GOAL
Your copy should be exact, beginning at the line containing "Write the bpy script that would produce this render. Write" and ending at the line containing "COL = scene.collection", with both lines kept and every picture dropped.

— Start —

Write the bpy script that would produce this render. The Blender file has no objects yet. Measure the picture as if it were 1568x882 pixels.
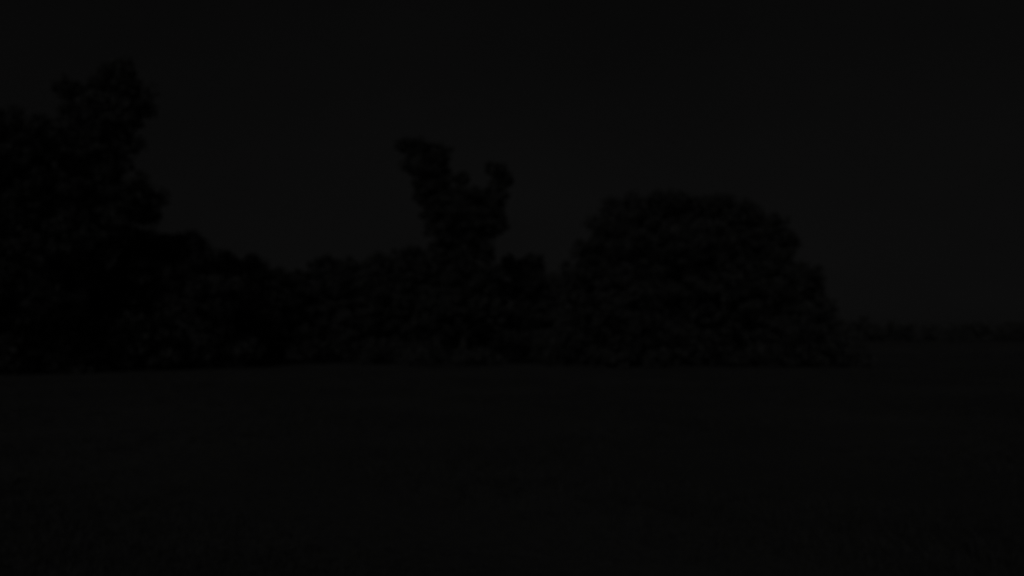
import bpy, math
import numpy as np
from mathutils import Vector
GAIN=1.0
rng=np.random.default_rng(7)
sc=bpy.context.scene
sc.view_settings.view_transform='Standard'; sc.view_settings.look='None'
sc.view_settings.exposure=0; sc.view_settings.gamma=1

# ---------------- camera ----------------
cam=bpy.data.cameras.new("camera"); co=bpy.data.objects.new("camera",cam)
sc.collection.objects.link(co); sc.camera=co
co.location=(0,0,3.0); co.rotation_euler=(math.radians(90+3.63),0,0)
cam.angle=math.radians(70); cam.clip_end=6000; cam.clip_start=0.05
# slightly soft fixed-focus security lens
cam.dof.use_dof=True; cam.dof.focus_distance=2.2; cam.dof.aperture_fstop=1.3

# ---------------- world ----------------
SUN_EL=30; SUN_AZ=195
w=bpy.data.worlds.new("World"); sc.world=w; w.use_nodes=True
nt=w.node_tree; nt.nodes.clear()
out=nt.nodes.new('ShaderNodeOutputWorld'); bg=nt.nodes.new('ShaderNodeBackground')
sky=nt.nodes.new('ShaderNodeTexSky'); sky.sky_type='NISHITA'; sky.sun_disc=False
sky.sun_elevation=math.radians(SUN_EL); sky.sun_rotation=math.radians(SUN_AZ)
sky.dust_density=0.6; sky.air_density=1.0; sky.altitude=300
hs=nt.nodes.new('ShaderNodeHueSaturation'); hs.inputs['Saturation'].default_value=0.0
tc=nt.nodes.new('ShaderNodeTexCoord'); mp=nt.nodes.new('ShaderNodeMapping')
mp.inputs['Scale'].default_value=(1,1,2.2)
nz=nt.nodes.new('ShaderNodeTexNoise'); nz.inputs['Scale'].default_value=1.6; nz.inputs['Detail'].default_value=6; nz.inputs['Roughness'].default_value=0.55
mr=nt.nodes.new('ShaderNodeMapRange'); mr.inputs['From Min'].default_value=0.3; mr.inputs['From Max'].default_value=0.7
mr.inputs['To Min'].default_value=0.84; mr.inputs['To Max'].default_value=1.12
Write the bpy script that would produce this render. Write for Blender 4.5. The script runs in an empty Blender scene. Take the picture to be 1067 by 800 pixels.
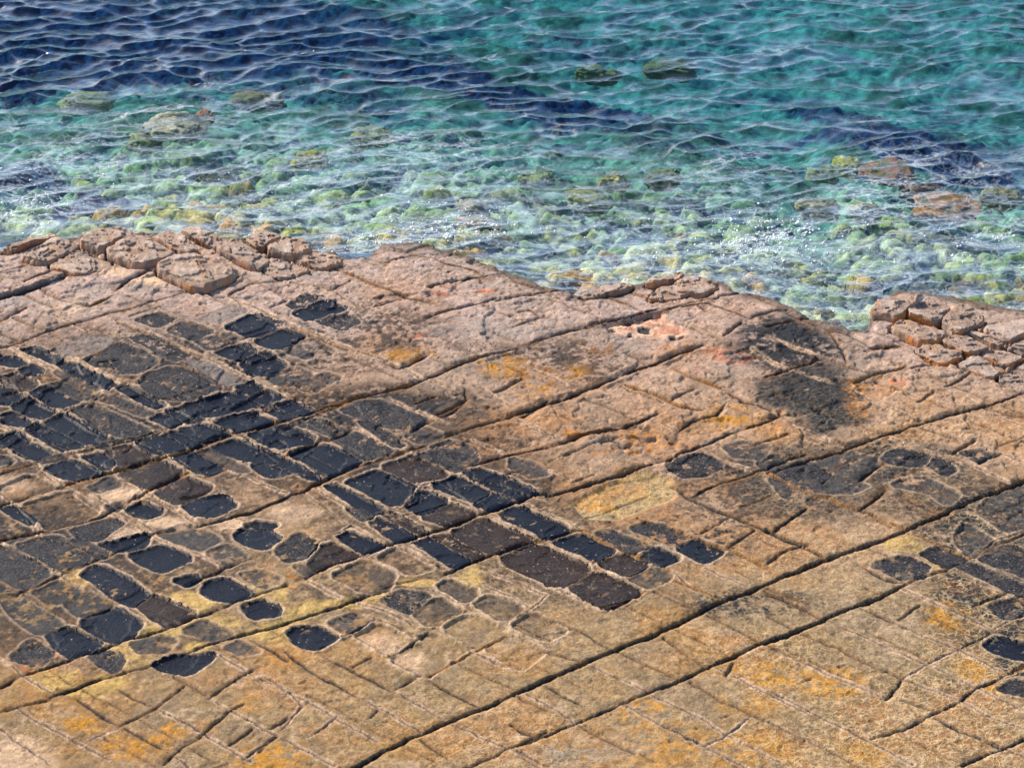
import bpy, math, random
import numpy as np
from collections import deque
random.seed(7)
R = math.radians
scene = bpy.context.scene
COL = scene.collection

# ------------------------------------------------------------------ camera
PITCH, FPX, CH = R(27.0), 3700.0, 17.0
cd = bpy.data.cameras.new('camera')
cd.sensor_width = 36.0
cd.lens = FPX / 1067.0 * 36.0
cd.clip_start, cd.clip_end = 0.5, 3000.0
cam = bpy.data.objects.new('camera', cd)
COL.objects.link(cam)
cam.location = (0, 0, CH)
cam.rotation_euler = (R(90) - PITCH, 0, 0)
scene.camera = cam
cp, sp = math.cos(PITCH), math.sin(PITCH)

def at(X, Y, z=0.0):
    """traced point of the photograph -> point of the level z in the world"""
    dx, dy = (X - 533.5) / FPX, (400.0 - Y) / FPX
    d = (dx, cp + dy * sp, -sp + dy * cp)
    t = (z - CH) / d[2]
    return (d[0] * t, d[1] * t)

# crops in which the joints were traced: origin x, origin y, scale
CROP = {1: (0, 210, 3.557), 2: (270, 210, 3.557), 3: (540, 240, 3.557), 4: (800, 260, 3.996),
        5: (0, 400, 3.557), 6: (270, 400, 3.557), 7: (540, 420, 3.557), 8: (800, 430, 3.996),
        9: (0, 575, 3.557), 10: (270, 575, 3.557), 11: (540, 575, 3.557), 12: (800, 600, 3.996)}

def pts(c, s, z=0.0):
    ox, oy, k = CROP[c]
    v = [float(q) for q in s.replace(',', ' ').split()]
    return [at(ox + v[i] / k, oy + v[i + 1] / k, z) for i in range(0, len(v), 2)]

# ------------------------------------------------------------------ value noise
def lattice_noise(x, y, seed):
    xi = np.floor(x).astype(np.int64); yi = np.floor(y).astype(np.int64)
    fx = x - xi; fy = y - yi
    fx = fx * fx * fx * (fx * (fx * 6 - 15) + 10); fy = fy * fy * fy * (fy * (fy * 6 - 15) + 10)
    def h(a, b):
        n = (a * 374761393 + b * 668265263 + seed * 2147483647) & 0xffffffff
        n = ((n ^ (n >> 13)) * 1274126177) & 0xffffffff
        n = ((n ^ (n >> 16)) * 2246822519) & 0xffffffff
        return ((n ^ (n >> 15)) & 0xffffff) / float(0xffffff) * 2 - 1
    a = h(xi, yi); b = h(xi + 1, yi); c = h(xi, yi + 1); d = h(xi + 1, yi + 1)
    return (a * (1 - fx) + b * fx) * (1 - fy) + (c * (1 - fx) + d * fx) * fy

def fbm(x, y, f, seed, octaves=4, gain=0.5):
    out = np.zeros_like(x); a = 1.0; s = 0.0
    c, sn = 0.8, 0.6
    for o in range(octaves):
        out += a * lattice_noise(x * f + 13.7 * o, y * f - 7.1 * o, seed + o)
        x, y = c * x - sn * y, sn * x + c * y
        s += a; a *= gain; f *= 2.03
    return out / s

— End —

CORRECT RESPONSE
Write the bpy script that would produce this render. Write for Blender 4.5. The script runs in an empty Blender scene. Take the picture to be 1067 by 800 pixels.
import bpy, math, random
import numpy as np
from collections import deque
random.seed(7)
R = math.radians
scene = bpy.context.scene
COL = scene.collection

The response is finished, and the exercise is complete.